I often see decisions made on opinion rather than data, or a hero culture in which late-night rescues are celebrated instead of addressing the systemic issues that made them necessary. In some cases, teams intentionally underestimate or downplay effort to please stakeholders or avoid difficult conversations.
Culture determines whether people adopt new processes or subvert them. Without clear expectations and aligned behaviours, the operating model cannot take root.
Gap 5: Tools and Processes don’t work
As organisations grow, the tools and processes that once worked begin to crack under the weight of increased demand. Systems that were never integrated become bottlenecks. Processes that were never formalised become sources of inconsistency. Teams revert to workarounds because the official method feels too slow or too confusing.
When the organisation relies on disconnected tools and inconsistent processes, information becomes fragmented and visibility disappears. Without a single, trusted view of the truth, the operating model cannot support the strategy.

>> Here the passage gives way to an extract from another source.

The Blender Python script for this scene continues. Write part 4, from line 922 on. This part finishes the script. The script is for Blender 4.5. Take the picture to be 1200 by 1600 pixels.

Processes are the foundation of the operating model: they define how work flows, which tools are needed, and what roles and skills are required.
Gap 6: Roles and accountabilities are blurred
When roles lack clarity, friction is inevitable. Decisions slow down because no one is sure who owns them. Responsibilities overlap or fall through the cracks. Teams duplicate effort because boundaries aren’t defined.
Clear accountabilities create alignment and speed. Without them, even small decisions become difficult, and strategy execution becomes sluggish and frustrating.
Conclusion – Strategy Doesn’t Fail in the Boardroom. It Fails in the Operating Model.
Most organisations don’t have a strategy problem. They have an operating model problem. If the organisation isn’t designed to deliver the strategy, then success depends on luck, heroics, or working unsustainably hard.
The operating model is the bridge between strategy and results. When that bridge is weak through unclear governance, commercial misalignment, poor delivery structures, ineffective tools, misaligned culture, or blurred accountabilities the strategy collapses under its own weight.
Closing these gaps is the foundation of successful transformation.